Una persona que conozco estaba en la iglesia de su pueblo; era ya de noche (en este tiempo aún oscurece muy pronto), y acababa de participar en la Eucaristía, y también de celebrar el sacramento del Perdón (Dios nos da su gracia; me da su gracia, su amor entrañable en esos sacramentos, a mí, pobre hombrecillo). Acababa de rezar las vísperas y contemplaba el altar y el sagrario. Encima del altar contemplaba la pequeña cruz que está en el centro. Y pensó: “amar la cruz”. La besó. Y se quedó pensando: ¿qué quiere decir amar la cruz? Y mirando a Jesús crucificado ple pareció entender algo de lo que es “amar la cruz”. No es desear el sufrimiento ni ser masoquista, como piensan algunos. Es dar un cheque en blanco, y ASUMIR TODAS LAS CONSECUENCIAS DE AMAR DE VERDAD, y asumir todas las consecuencias de empeñarte a tope en la misión que te ha sido confiada en la vida. EL DOLOR, LA CRUZ... hay que amarla, porque EL DOLOR, LA CRUZ ES EL PRECIO DEL AMOR. Entonces puedes amar la cruz, porque “hay que amar hasta que duela”, decía Madre Teresa, si no duele, no amas. Esto cobra una especial razón de ser para el sacerdote. Quizá la mayoría de los que puedan leer esto no lo entiendan -yo mismo aún no soy consciente de lo que digo-, pero sí. En su identificación con Cristo, el sacerdote tiene que asumir la cruz, beber con Jesús el trago amargo del dolor por su gente, por sus vidas... y por en tantas ocasiones no ser valorado ni comprendido a pesar de su entrega. Aunque esto vale también para cualquiera, para los matrimonios, los novios, los amigos, los padres... todos, ante tu prójimo, al que tal vez ni siquiera conozcas o, peor aún, te caiga mal o no se lo merezca.

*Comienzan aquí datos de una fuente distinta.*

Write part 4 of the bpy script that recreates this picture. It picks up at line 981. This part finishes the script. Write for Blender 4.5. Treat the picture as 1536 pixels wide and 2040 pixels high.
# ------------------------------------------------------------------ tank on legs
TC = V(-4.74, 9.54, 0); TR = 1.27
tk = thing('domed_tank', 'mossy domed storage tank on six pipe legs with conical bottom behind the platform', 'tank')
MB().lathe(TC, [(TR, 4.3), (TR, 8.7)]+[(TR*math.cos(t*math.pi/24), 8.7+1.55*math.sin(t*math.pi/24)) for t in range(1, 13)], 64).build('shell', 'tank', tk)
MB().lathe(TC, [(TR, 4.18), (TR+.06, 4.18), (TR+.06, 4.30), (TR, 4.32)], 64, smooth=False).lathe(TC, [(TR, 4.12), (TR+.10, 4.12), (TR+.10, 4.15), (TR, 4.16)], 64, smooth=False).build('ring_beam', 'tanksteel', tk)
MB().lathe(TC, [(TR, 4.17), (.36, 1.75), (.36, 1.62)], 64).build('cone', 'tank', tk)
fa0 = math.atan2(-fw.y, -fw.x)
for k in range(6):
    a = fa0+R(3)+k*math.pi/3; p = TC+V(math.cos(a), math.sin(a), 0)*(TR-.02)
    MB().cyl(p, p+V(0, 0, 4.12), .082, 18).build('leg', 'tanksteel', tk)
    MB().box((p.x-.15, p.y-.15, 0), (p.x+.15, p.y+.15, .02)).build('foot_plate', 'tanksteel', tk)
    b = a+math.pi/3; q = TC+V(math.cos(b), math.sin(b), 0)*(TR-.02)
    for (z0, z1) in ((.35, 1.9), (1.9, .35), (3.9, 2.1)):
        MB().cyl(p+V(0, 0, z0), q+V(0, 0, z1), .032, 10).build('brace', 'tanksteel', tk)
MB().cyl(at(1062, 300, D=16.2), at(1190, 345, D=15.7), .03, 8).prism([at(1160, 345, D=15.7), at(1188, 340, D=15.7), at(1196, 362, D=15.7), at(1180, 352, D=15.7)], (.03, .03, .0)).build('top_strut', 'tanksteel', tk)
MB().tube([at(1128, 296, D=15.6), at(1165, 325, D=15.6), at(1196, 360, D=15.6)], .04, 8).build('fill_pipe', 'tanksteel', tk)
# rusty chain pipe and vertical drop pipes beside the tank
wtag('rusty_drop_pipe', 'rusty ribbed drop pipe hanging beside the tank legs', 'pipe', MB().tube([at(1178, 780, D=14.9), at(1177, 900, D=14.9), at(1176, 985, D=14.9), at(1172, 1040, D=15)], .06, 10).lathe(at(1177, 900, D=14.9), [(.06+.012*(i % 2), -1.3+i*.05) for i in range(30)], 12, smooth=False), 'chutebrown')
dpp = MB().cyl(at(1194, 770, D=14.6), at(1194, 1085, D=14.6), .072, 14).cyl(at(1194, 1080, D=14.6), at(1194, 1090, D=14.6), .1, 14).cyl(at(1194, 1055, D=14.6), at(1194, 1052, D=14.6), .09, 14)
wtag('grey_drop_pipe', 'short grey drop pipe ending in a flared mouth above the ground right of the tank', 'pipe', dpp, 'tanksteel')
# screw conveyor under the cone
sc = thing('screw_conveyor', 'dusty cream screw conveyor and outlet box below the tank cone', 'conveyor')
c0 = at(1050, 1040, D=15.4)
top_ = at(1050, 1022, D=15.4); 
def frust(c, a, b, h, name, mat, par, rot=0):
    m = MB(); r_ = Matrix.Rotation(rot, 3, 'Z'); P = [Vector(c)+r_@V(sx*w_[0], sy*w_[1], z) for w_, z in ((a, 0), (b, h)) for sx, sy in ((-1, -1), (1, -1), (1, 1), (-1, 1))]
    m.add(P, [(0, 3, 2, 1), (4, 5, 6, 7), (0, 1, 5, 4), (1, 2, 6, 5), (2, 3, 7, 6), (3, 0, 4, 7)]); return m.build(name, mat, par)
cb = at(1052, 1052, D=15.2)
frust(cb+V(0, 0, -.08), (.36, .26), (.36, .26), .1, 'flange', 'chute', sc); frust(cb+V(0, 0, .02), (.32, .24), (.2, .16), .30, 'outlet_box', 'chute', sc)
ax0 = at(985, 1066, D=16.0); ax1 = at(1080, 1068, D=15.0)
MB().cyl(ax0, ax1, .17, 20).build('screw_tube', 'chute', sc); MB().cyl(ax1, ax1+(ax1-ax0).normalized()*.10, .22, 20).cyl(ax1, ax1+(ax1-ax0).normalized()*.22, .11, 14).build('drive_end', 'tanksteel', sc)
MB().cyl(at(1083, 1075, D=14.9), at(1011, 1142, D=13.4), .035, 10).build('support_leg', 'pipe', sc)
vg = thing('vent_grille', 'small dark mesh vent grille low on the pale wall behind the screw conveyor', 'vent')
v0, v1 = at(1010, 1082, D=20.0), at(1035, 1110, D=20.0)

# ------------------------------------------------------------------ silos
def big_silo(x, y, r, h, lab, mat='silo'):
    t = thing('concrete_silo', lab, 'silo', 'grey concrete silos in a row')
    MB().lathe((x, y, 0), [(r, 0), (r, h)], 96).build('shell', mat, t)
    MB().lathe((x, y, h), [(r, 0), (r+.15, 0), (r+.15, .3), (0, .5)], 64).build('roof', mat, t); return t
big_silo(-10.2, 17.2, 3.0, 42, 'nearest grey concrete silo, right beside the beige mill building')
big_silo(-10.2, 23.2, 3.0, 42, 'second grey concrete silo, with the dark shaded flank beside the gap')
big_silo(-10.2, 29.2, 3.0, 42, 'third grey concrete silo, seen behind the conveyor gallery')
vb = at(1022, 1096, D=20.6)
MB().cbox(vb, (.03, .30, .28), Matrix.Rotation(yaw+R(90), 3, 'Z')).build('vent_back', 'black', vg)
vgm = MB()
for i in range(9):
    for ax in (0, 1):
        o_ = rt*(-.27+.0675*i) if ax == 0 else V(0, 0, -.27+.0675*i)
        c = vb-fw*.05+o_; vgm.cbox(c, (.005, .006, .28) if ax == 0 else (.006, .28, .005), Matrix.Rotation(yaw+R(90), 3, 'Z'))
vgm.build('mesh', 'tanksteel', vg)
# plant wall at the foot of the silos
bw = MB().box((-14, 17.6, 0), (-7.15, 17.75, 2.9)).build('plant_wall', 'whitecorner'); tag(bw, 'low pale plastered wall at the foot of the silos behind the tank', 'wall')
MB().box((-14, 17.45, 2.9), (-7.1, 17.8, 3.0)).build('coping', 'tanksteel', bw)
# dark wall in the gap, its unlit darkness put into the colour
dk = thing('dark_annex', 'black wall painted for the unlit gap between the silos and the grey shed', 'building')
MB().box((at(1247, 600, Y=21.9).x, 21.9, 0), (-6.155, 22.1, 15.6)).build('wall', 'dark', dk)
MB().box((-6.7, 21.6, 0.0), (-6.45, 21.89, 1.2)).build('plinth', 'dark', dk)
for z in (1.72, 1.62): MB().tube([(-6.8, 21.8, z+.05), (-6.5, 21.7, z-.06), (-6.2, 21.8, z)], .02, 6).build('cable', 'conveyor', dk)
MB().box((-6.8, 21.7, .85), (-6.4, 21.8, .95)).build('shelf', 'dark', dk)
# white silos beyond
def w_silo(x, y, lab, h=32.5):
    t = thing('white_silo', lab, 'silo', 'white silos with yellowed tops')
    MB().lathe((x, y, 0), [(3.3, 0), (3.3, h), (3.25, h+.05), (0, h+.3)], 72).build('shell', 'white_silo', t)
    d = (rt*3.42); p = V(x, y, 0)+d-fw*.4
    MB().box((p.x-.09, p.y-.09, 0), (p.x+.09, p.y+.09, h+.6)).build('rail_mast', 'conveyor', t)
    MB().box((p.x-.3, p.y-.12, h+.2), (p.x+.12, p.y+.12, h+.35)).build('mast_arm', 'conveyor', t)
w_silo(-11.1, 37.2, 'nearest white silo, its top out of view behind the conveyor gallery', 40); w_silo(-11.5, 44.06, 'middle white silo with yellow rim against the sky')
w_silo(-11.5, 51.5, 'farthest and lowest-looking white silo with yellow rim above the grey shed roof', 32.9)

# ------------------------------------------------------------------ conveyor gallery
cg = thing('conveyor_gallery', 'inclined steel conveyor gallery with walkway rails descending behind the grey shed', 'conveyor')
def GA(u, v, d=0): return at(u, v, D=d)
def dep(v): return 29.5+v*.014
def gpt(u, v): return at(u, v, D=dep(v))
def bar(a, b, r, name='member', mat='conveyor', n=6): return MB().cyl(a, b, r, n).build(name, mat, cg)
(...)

El ejemplo de amor a la cruz lo tenemos en Jesús crucificado. Él no fue a la cruz por el placer de que lo clavaran. A Jesús lo mataron, no podemos olvidar que fue asesinado (cada vez que celebramos la Misa estamos haciendo la memoria viva de una muerte! Hasta tal punto es seria la misa! La muerte del Hijo de Dios, que nos amó hasta entregarse por nosotros!). Sus brazos abiertos nos hacen ver el ABRAZO DE DIOS que abraza el mundo y que nos abraza a nosotros, que vamos a lo nuestro y que pasamos de Él, que nos autodestruímos a nosotros mismos y a los demás, en mayor o menor medida.

Entonces cobra todo su sentido amar la cruz. Y hemos de pedirle a Dios “amar la cruz”. Sí, no estoy loco -al menos no del todo-. Porque sólo Él puede sacarnos de nuestro encierro en nosotros mismos y abrirnos al verdadero amor desinteresado. Porque amar la cruz significa estar dispuesto a participar de los sufrimientos de Cristo en nuestra propia vida, sabiendo que Él los transformará en gloria. Supone identificarnos con Él. Y también hoy son muchos los lugares y circunstancias en los cuales encontraremos la cruz. Y sólo los valientes de verdad la cogen. Hasta un cierto punto la cruz se nos impone. Hasta otro cierto punto, la cruz se elige. Y el amar hasta el extremo no es posible sin coger la cruz y cargarla en seguimiento del Hijo de Dios. No olvidemos que fue el dolor (el dolor del Hijo de Dios) el que salvó el mundo, y el que nos purifica cuando nos manchamos con nuestros malos deseos, palabras, obras y omisiones.  Así, también nuestro dolor y nuestro sacrificio (de cada día), nuestras pequeñas o grandes renuncias son las que pueden limpiar y sanar tantas heridas que tienen nuestros hermanos, los hombres y mujeres de hoy, y también nosotros mismos.